[start of Data provided]

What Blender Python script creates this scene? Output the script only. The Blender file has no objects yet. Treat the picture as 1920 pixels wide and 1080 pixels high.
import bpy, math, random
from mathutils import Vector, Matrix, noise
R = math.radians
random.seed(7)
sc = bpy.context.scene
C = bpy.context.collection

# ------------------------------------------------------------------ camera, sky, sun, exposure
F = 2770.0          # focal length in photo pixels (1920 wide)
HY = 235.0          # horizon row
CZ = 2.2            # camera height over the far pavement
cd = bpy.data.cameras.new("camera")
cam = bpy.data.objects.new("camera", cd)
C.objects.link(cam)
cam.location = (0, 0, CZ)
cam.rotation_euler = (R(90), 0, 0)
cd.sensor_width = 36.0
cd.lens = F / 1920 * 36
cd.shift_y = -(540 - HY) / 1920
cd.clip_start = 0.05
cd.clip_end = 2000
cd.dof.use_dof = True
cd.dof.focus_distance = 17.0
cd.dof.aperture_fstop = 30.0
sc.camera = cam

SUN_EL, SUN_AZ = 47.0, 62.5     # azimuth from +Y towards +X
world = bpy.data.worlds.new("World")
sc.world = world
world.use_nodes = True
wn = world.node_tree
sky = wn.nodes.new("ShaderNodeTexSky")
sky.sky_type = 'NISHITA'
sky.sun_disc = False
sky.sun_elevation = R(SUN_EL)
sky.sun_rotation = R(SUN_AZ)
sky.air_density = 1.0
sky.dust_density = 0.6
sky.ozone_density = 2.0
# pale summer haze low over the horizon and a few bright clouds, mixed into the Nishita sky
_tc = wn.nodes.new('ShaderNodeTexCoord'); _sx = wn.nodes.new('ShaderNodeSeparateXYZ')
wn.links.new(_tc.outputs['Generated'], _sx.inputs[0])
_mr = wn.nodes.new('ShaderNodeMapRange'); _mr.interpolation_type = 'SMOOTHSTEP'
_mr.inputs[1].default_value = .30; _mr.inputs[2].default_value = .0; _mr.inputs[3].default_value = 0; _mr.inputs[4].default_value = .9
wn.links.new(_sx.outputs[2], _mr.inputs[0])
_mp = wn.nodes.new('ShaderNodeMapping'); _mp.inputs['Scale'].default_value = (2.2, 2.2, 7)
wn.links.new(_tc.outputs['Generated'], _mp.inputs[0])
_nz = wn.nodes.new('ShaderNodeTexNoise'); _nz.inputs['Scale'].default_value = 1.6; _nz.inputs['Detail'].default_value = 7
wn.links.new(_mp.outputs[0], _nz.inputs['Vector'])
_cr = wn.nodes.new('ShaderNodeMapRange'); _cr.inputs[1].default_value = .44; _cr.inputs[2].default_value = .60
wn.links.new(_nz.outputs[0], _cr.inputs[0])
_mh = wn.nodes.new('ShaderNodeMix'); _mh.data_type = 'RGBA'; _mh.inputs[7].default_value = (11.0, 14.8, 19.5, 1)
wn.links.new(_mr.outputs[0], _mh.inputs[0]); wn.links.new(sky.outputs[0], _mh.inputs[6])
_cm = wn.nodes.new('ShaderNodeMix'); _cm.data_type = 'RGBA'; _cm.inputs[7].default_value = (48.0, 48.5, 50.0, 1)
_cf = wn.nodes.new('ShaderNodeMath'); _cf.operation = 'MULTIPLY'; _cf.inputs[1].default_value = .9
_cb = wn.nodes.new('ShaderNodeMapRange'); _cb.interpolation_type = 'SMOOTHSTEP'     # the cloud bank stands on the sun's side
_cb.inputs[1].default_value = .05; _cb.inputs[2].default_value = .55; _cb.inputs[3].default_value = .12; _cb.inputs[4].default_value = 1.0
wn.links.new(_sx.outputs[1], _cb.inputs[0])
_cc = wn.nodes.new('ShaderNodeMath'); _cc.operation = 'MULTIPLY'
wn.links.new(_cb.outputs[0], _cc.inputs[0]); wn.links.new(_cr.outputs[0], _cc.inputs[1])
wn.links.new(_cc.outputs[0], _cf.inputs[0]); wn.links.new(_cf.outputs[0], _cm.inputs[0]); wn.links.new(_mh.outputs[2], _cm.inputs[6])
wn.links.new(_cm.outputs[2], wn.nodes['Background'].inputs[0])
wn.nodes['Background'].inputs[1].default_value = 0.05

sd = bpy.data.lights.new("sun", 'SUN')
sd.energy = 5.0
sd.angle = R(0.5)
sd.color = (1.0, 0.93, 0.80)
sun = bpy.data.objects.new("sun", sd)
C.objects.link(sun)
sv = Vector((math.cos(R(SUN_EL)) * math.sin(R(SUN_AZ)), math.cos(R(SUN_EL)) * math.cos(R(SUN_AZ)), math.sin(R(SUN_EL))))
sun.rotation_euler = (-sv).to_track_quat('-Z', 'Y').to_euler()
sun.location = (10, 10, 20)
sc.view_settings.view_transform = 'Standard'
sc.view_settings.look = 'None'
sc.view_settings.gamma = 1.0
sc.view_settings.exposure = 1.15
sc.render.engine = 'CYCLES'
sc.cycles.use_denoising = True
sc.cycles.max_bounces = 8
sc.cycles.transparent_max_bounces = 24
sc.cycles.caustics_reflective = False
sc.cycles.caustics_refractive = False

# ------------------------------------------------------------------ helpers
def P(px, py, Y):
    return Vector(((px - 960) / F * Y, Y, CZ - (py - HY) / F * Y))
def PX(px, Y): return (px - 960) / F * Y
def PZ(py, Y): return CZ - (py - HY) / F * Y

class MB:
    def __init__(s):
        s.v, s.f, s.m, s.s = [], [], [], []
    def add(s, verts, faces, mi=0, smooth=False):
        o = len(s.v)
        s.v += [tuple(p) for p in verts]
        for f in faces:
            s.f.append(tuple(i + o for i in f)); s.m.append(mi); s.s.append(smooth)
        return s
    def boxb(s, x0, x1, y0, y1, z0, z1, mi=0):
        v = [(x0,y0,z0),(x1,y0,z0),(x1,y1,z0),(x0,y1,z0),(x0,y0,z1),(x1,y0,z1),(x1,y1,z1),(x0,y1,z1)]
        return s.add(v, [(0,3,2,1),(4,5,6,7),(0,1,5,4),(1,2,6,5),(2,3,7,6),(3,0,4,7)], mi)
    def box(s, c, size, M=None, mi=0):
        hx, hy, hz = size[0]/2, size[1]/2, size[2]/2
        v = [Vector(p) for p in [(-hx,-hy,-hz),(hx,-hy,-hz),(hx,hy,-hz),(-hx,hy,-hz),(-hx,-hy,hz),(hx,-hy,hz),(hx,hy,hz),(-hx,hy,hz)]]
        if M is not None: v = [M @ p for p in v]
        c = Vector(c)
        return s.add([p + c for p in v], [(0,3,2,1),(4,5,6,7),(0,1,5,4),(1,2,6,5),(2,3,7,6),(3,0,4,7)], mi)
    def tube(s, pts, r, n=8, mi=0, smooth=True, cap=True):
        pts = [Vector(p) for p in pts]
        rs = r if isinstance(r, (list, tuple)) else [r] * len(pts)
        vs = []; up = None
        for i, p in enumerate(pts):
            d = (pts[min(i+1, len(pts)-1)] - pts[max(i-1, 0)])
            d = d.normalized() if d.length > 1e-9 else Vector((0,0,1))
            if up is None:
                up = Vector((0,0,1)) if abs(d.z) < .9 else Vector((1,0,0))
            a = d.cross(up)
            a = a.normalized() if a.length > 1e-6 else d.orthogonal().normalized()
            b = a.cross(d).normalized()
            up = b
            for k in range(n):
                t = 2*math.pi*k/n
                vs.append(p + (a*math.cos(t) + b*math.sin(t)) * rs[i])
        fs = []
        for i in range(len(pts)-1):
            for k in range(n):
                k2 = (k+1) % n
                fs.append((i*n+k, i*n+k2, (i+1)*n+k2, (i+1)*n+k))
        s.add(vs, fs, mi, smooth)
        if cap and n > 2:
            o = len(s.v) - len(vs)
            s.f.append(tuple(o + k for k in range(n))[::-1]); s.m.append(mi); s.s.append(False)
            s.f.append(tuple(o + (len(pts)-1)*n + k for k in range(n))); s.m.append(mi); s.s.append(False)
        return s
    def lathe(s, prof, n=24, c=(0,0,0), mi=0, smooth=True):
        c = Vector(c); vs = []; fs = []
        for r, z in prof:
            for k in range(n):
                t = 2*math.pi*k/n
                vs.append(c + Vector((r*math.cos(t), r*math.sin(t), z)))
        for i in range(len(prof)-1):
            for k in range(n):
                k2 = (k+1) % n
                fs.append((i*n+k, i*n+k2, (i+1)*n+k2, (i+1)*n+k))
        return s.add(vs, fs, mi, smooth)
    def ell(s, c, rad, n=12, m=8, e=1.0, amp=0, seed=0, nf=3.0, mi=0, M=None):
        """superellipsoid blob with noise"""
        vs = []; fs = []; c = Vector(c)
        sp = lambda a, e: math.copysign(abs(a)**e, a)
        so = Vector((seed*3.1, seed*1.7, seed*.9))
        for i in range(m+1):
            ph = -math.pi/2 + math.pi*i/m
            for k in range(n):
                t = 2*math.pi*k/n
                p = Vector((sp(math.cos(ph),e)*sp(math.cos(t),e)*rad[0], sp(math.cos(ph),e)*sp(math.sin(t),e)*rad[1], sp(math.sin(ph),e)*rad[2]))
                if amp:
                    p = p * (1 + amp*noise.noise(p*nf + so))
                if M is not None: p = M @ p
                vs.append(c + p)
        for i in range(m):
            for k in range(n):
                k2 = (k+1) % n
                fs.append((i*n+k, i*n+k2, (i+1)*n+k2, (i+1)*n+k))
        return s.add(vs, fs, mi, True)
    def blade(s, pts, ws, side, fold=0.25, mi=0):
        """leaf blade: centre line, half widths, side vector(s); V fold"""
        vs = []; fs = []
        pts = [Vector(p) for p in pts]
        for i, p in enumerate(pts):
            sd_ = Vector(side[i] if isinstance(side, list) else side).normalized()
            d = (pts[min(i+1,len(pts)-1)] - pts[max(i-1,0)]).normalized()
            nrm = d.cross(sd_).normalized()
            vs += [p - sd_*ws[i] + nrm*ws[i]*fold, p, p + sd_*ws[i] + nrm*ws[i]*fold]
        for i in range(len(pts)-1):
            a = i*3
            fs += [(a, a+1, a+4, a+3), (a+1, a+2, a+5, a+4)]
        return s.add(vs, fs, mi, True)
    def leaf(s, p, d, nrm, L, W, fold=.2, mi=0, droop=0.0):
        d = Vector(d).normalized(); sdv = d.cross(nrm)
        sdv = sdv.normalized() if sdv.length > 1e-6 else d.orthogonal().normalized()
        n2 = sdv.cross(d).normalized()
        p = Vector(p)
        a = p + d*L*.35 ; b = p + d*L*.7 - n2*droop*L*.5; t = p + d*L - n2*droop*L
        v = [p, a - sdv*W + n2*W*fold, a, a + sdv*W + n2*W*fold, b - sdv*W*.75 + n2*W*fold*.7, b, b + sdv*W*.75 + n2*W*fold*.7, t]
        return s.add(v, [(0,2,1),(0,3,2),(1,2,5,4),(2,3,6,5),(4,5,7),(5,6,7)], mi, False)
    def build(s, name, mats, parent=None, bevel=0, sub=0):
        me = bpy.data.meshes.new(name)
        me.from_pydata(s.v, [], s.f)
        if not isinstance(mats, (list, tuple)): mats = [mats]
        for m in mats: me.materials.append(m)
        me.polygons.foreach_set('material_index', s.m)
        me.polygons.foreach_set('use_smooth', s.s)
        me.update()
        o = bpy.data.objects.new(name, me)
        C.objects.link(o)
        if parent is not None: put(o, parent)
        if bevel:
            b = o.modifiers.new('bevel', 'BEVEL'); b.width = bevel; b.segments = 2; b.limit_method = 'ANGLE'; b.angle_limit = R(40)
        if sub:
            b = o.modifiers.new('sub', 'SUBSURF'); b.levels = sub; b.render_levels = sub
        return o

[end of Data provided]

» What you will do
Without changing anything, quote the lines from the top of the data to the line that contains "C = bpy.context.collection", including that line.

» Correct response
What Blender Python script creates this scene? Output the script only. The Blender file has no objects yet. Treat the picture as 1920 pixels wide and 1080 pixels high.
import bpy, math, random
from mathutils import Vector, Matrix, noise
R = math.radians
random.seed(7)
sc = bpy.context.scene
C = bpy.context.collection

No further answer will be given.